1st - Thank you to Malik, who challenged my depression-inspired, cynical-frustration-laden post on the failure of the school system. Seriously, optimism and idealism seem all too rare out there in a world that seems to have taught us to be cynical, afterall it never fails (if you never try, you never lose). God bless the Maliks of this world - hope is an all too rare commodity, even in our "post-racial", Obama-state America (whatever happened to the "Audacity of Hope"? - seems like we forgot that we were the movement and sorta assumed that electing Obama was all we needed to do to solve all our problems - we must be lazy, scared of real change and/or really stupid).

That said, I think Malik's comment reflects a failure on my part to be clear about the larger picture and my own internal conflict vis-a-vis education, the state, and true freedom. It's not that I don't think street-workers are genuine, I just wonder if what they are really promoting is worth it. I mean, aren't the values that one applies in terms of what constitutes "success" really the values of the state? Life on the street is more tenuous, dangerous, etc. But, I wonder if it isn't a valid choice in its own right. I mean, existentialist philosophy has been challenging the idea of the quiet (conformist) life as a life of real happiness. Maybe security/safety is a trap of pathetic meaninglessness. What are the arguments that the anti-dropout crowd make? From what I hear, it's about not being in jail and not being dead. But from an anti-statist perspective, not being locked-up is hardly a compelling argument: just do what they tell you, or else you'll have to do what they tell you. As a guy who voted for the Green Party candidate in 2004 (sorry, I just couldn't stand John Kerry - plus I was voting in MA: there was no way Kerry was losing MA), the "lesser of two evils" argument is simply unpersuasive. And the idea that one is better off not dead . . . well perhaps, but as has been said: "better to die on one's feet than to live on one's knees."

I suppose it is trite and easily said, given the bourgeois life that I lead. But from a philosophical position (that is, supposedly third-party neutral: as an outsider), I can appreciate a certain value in dropping out of school. So, from this perspective, the street-workers are misguided at best, co-conspirators at worst. The system is truly fucked (I don't think this is cynical at all, actually), not that it doesn't ever work (which would be cynical), but rather the contention that the true horror would be if it worked as well as it aspired to.
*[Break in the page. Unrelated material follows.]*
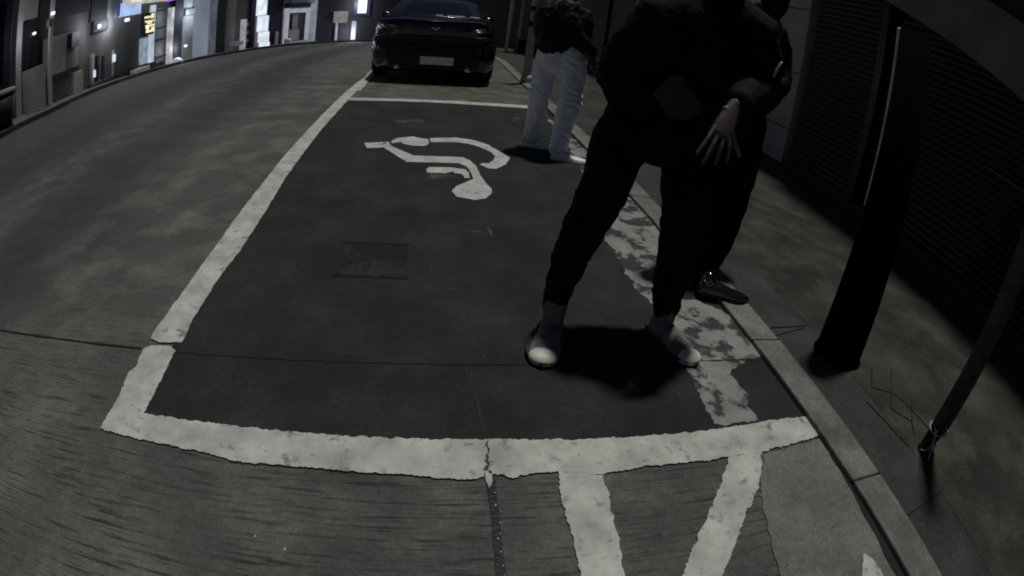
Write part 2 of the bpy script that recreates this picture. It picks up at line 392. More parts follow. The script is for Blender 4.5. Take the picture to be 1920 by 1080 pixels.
tag(link('grit', bm_mesh(bm), M_pebble), 'pale grit caught in the black tarred slab joint', 'grit', kind='stuff')
# gutter strip of smooth concrete along the kerb
struct(sheet('gutter', [[(1.681, 1.186), (1.711, 0.852), (1.684, 0.407), (1.72, -0.146), (1.003, 0.261), (1.109, 0.6), (1.146, 0.757), (1.166, 0.879), (1.188, 0.953), (1.311, 1.151)]], 0.003, M_gutter, rag=0.012, fs=9))

# painted lines of the bay
left1 = [(-1.17, 1.743), (-1.21, 1.718), (-1.213, 1.651), (-1.2, 1.586), (-1.221, 1.546), (-1.205, 1.42), (-1.205, 1.297), (-1.216, 1.199), (-1.079, 1.188), (-0.904, 1.182), (-0.732, 1.174), (-0.602, 1.15), (-0.448, 1.157), (-0.23, 1.154), (-0.023, 1.149), (0.18, 1.133), (0.229, 1.142), (0.255, 1.318), (0.238, 1.313), (-0.005, 1.315), (-0.244, 1.313), (-0.517, 1.316), (-0.752, 1.319), (-1.041, 1.319), (-1.037, 1.532), (-1.042, 1.717), (-1.077, 1.747)]
left2 = [(-1.212, 1.795), (-1.22, 1.84), (-1.211, 1.924), (-1.197, 2.207), (-1.192, 2.667), (-1.203, 3.224), (-1.21, 3.884), (-1.223, 4.576), (-1.219, 5.371), (-1.214, 6.287), (-1.2, 7.52), (-1.159, 8.726), (-1.1, 9.356), (-0.999, 8.983), (-1.036, 8.09), (-1.059, 6.892), (-1.077, 5.372), (-1.063, 4.416), (-1.055, 3.886), (-1.023, 3.275), (-1.017, 2.676), (-1.037, 2.429), (-1.041, 2.158), (-1.045, 1.96), (-1.033, 1.809), (-1.038, 1.78), (-1.15, 1.766)]
left2 += []
struct(sheet('bay_line', [left1], 0.007, M_line, rag=0.009, fs=31))
struct(sheet('bay_line', [left2], 0.007, M_line, rag=0.006, fs=16))
struct(sheet('bay_line', [[(-0.99, 8.0), (-1.11, 8.0), (-1.12, 14.0), (-0.98, 14.0)]], 0.004, M_line, rag=0.01, step=.1))
struct(sheet('bay_line', [[(0.257, 1.318), (0.473, 1.309), (0.732, 1.306), (1.046, 1.309), (1.312, 1.322), (1.463, 1.332), (1.69, 1.329), (1.697, 1.276), (1.684, 1.206), (1.531, 1.186), (1.312, 1.163), (0.985, 1.158), (0.769, 1.155), (0.614, 1.135), (0.463, 1.157), (0.346, 1.151), (0.321, 1.135), (0.294, 1.152), (0.246, 1.16)]], 0.007, M_line, rag=0.009, fs=31))
struct(sheet('bay_line', [[(0.233, 1.17), (0.254, 1.17), (0.253, 1.125), (0.24, 1.096), (0.232, 1.126)]], 0.007, M_line, rag=0.002))
struct(sheet('bay_line', [[(-1.061, 7.359), (-0.295, 7.39), (0.722, 7.44), (1.562, 7.57), (1.516, 7.315), (0.707, 7.236), (-0.284, 7.19), (-1.052, 7.157)]], 0.007, M_line, rag=0.004, fs=10))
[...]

But, let us assume that Malik's optimistic/idealistic (in the best sense of the term) position is correct. Let us assume that there is hope within the system - that the system doesn't destroy when it works, that the system can make people's lives better without ruining their souls. In which case, the street-workers are to be honored and respected and held up as model citizens (well, the logic of "model citizen" works in both interpretations - only the concept of "model citizen" is negative in the first and positive in the second). The problem isn't getting kids back into the system, but rather creating a better system - thus, my proposal that there be a parallel track that understands what these students need before they are reintegrated into the system and provides it before reintegration occurs. This is what the politicians and liberal do-gooders fail to take into account - after all, for them, the problem isn't the real lives of these kids, but more of a numbers problem - "X" number of kids drop out; "Y" number of kids are convinced to return. The logic of using data analysis (all the rage in education these days - something that makes me want to vomit on a daily basis. When I was in high school, the idea of treating children as numbers was something our teachers explicitly rejected.) teaches us that the relationship between X and Y determines success - not whether "A" student actually received what they need. So then the question becomes how do we reduce "X" and increase "Y", but never - how do we get "A" who dropped out because "A" has undiagnosed dyslexia and is reading at a second-grade level, but is super-uber-intelligent and can run intellectual circles around the teachers that regularly give him (usually) an "F". And those teachers that can't keep up with his intellect berate him and make him feel small so that they can feel better about themselves. And those that understand his intelligence sigh and shake their head, but afterall, what can they do - how do you give a kid a passing grade in 11th grade English when the child reads on a 2nd grade level and can't write a comprehensible sentence to save his life?

After all this, perhaps the larger personal issue I have begins to become clear: I hate the state; but at the same time, as an educator (a position which means I am responsible for replicating the state in the youth) I hate the fact that the system fails students. I want the system to work for them - especially for those that decide to come in from the cold. It's fairly criminal that it doesn't and one reason that it fails these days is that it sees its problems in terms of numbers, not people: MCAS, AYP, The Dropout Rate. Where is the humanity in that? We've become a nation of accountants (ironically, perhaps, my first major in college). We should be a nation of artists.